Exercise goal: In this exercise, the entries below include pictures. Repeat exactly the lines from the line with "Write a Blender" to the line with "COL = SC.collection", including both, but without the pictures.

Data to process:
^^^^^^^^^^^^^^^^

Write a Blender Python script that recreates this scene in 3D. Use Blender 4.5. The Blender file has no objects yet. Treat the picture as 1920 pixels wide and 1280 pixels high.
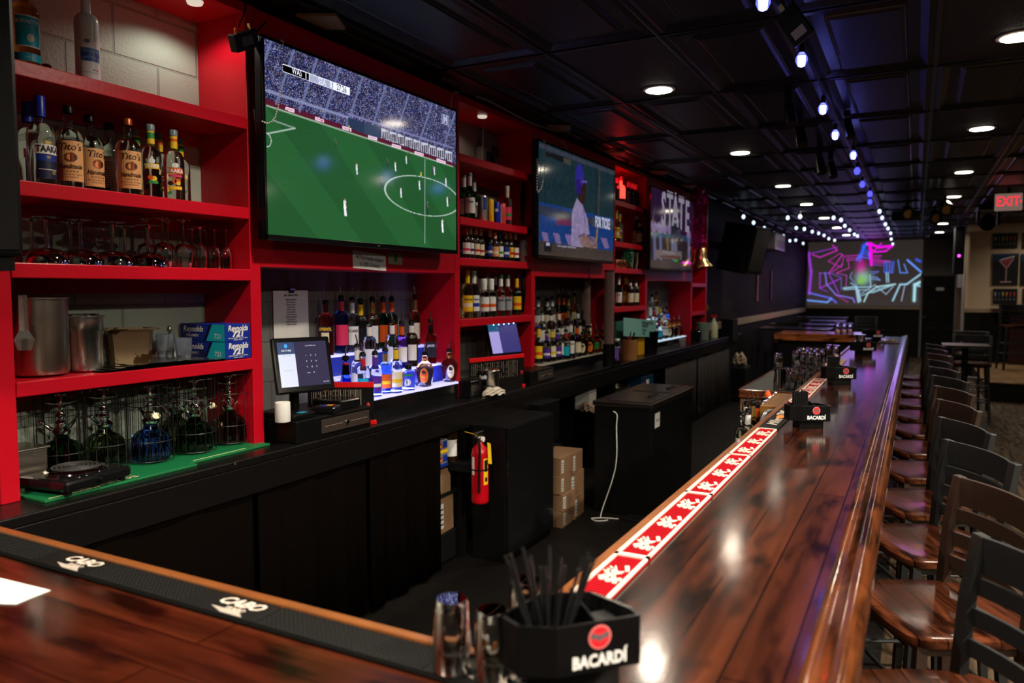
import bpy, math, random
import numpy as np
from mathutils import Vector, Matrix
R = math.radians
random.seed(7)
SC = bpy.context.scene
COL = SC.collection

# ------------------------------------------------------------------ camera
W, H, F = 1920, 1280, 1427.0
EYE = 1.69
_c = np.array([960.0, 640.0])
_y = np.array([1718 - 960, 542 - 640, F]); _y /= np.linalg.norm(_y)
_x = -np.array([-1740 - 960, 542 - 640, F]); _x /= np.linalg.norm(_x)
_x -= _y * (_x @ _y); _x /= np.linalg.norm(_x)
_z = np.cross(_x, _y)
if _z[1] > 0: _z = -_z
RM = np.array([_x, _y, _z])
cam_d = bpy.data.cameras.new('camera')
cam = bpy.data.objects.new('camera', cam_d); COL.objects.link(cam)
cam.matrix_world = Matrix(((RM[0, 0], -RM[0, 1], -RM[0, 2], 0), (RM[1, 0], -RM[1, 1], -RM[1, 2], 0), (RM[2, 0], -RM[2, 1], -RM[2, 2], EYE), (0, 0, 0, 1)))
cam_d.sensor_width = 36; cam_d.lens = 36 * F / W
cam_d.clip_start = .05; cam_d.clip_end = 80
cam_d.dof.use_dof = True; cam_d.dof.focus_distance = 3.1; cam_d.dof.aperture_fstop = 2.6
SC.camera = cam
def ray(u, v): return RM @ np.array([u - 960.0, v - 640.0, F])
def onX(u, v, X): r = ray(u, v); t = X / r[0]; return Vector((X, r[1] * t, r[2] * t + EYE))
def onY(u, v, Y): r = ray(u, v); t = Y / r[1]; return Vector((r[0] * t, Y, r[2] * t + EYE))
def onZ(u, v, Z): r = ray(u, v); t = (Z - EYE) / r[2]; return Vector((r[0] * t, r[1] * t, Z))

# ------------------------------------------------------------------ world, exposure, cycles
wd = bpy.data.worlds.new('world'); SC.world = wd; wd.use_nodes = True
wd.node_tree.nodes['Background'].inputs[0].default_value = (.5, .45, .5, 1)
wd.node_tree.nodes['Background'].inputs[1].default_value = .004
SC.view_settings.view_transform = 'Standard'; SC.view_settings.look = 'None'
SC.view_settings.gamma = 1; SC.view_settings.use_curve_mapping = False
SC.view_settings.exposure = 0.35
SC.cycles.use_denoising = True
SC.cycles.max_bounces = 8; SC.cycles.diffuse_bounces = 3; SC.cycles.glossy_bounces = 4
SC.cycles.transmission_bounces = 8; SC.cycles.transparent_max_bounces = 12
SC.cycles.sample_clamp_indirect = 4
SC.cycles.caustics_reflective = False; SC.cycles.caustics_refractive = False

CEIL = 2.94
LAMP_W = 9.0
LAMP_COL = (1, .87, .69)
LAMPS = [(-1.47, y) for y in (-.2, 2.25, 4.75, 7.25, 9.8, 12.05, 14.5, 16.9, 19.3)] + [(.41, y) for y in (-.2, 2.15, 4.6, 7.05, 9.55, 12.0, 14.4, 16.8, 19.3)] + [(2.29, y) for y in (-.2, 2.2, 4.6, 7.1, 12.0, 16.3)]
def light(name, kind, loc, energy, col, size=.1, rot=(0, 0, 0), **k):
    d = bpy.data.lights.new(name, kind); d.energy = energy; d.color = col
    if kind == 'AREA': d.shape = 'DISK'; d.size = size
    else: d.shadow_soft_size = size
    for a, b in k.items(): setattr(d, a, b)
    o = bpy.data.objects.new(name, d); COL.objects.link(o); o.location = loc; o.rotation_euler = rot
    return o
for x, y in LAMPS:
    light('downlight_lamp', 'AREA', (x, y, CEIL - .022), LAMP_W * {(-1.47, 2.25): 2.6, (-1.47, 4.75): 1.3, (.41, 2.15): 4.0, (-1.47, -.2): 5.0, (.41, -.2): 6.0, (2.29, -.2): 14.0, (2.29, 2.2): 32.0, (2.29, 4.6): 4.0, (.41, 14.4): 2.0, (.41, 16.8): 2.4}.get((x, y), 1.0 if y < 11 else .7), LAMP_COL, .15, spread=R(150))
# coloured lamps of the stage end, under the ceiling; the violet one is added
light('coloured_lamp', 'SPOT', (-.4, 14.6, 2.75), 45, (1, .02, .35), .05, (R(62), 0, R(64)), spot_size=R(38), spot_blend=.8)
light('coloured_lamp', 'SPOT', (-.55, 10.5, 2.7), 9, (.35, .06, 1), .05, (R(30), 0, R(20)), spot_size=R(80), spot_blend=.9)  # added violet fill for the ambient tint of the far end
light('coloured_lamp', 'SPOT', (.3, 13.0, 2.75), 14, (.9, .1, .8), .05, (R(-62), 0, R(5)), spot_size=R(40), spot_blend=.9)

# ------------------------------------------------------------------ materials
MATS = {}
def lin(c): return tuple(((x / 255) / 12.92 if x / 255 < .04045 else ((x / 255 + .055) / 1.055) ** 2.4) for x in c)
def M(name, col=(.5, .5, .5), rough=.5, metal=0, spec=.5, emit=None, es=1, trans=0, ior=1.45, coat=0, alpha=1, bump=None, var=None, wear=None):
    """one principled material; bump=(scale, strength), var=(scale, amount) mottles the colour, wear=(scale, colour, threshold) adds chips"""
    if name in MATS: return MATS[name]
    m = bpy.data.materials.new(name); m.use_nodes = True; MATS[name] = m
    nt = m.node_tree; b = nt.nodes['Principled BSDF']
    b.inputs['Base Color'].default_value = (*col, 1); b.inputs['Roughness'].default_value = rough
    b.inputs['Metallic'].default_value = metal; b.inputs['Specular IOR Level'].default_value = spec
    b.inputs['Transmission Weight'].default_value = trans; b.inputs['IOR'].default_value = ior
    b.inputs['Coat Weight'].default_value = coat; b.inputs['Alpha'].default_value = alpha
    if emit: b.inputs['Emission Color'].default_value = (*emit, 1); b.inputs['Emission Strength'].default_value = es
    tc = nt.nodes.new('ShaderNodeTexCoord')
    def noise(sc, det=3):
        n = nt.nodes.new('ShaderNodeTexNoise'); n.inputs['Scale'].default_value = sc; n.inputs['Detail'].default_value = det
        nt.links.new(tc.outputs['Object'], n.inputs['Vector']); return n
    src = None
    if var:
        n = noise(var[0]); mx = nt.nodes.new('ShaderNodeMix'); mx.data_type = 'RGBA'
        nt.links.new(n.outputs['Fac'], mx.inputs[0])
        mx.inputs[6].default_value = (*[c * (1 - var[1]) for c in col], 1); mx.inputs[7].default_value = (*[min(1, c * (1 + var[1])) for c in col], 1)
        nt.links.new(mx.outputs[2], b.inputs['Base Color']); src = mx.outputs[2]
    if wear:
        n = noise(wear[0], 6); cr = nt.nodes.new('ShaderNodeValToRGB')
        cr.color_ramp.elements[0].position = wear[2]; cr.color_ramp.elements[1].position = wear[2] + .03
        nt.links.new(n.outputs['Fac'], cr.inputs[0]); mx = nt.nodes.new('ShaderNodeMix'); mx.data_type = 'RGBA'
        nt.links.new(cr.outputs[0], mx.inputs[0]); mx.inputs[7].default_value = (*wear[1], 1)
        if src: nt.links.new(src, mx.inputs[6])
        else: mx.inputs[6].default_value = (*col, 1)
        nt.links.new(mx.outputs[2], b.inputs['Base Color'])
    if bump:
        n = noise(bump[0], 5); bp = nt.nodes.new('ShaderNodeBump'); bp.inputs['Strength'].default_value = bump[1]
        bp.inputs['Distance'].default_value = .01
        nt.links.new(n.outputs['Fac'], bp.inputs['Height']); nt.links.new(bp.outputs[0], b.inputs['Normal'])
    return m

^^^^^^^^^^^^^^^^

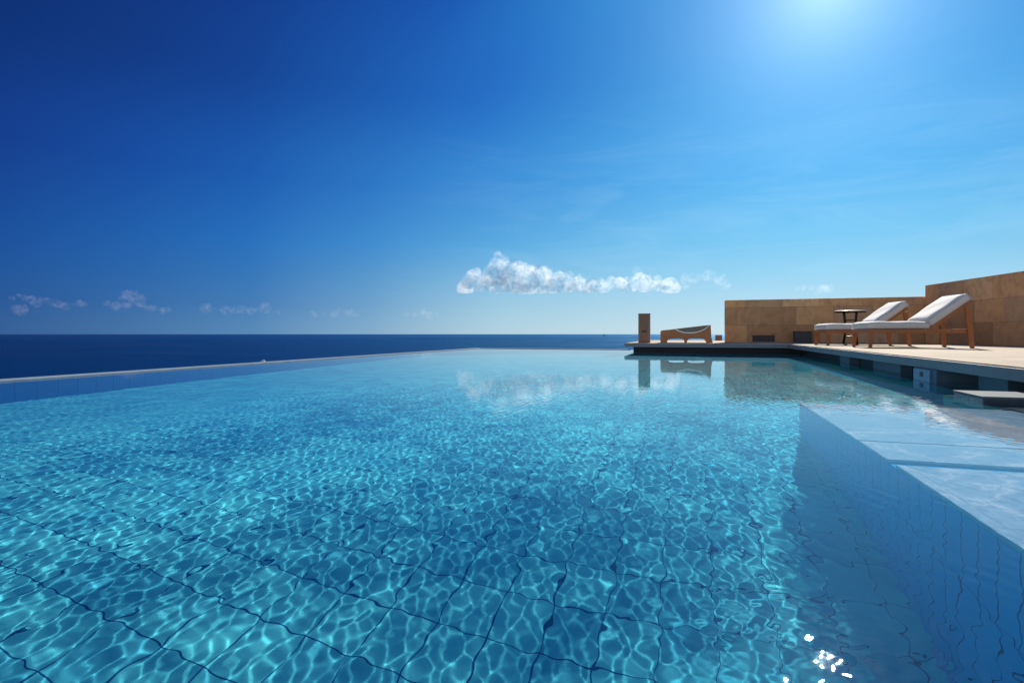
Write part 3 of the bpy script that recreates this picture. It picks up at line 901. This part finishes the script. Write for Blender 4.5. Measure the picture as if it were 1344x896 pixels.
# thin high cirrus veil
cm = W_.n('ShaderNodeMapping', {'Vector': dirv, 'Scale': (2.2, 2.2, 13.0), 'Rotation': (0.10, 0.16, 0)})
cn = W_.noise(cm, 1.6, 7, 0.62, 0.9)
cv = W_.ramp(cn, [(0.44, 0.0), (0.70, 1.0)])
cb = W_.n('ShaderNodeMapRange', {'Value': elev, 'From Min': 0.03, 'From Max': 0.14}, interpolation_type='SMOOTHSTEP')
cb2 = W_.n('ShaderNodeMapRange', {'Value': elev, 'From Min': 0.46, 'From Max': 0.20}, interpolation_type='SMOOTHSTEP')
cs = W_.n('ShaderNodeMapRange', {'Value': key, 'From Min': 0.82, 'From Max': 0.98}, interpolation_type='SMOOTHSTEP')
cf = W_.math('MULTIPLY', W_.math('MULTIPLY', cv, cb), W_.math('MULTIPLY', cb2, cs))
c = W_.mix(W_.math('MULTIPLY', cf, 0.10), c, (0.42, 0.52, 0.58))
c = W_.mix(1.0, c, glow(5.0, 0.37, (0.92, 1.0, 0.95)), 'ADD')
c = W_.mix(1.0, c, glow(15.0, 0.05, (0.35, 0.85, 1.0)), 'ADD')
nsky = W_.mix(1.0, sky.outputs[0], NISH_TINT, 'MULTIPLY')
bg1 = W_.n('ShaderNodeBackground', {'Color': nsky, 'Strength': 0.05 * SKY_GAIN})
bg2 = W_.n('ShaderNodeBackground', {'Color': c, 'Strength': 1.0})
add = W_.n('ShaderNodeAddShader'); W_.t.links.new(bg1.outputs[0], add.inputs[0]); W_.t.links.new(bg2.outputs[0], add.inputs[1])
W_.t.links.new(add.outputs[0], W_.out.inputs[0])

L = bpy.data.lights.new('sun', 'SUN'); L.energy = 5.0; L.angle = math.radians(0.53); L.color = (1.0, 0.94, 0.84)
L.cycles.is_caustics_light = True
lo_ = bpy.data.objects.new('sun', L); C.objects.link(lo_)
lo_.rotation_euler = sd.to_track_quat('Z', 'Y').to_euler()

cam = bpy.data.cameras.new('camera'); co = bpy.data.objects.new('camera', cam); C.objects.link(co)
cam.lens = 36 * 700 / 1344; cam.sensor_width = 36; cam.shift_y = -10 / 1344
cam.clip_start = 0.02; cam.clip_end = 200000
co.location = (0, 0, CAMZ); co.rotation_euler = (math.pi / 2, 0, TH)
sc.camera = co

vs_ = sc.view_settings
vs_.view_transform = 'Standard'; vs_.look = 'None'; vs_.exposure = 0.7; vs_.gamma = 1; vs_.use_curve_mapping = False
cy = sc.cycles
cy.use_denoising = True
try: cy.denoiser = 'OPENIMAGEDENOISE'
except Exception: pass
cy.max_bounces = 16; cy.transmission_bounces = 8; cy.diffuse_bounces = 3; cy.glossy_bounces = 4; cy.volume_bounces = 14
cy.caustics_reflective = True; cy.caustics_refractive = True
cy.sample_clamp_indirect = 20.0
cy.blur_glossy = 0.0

^^^^^^^^^^^^^^^^

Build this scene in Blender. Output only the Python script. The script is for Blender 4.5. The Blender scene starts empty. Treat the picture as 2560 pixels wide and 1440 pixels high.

^^^^^^^^^^^^^^^^

Answer below:
Write a Blender Python script that recreates this scene in 3D. Use Blender 4.5. The Blender file has no objects yet. Treat the picture as 1920 pixels wide and 1280 pixels high.
import bpy, math, random
import numpy as np
from mathutils import Vector, Matrix
R = math.radians
random.seed(7)
SC = bpy.context.scene
COL = SC.collection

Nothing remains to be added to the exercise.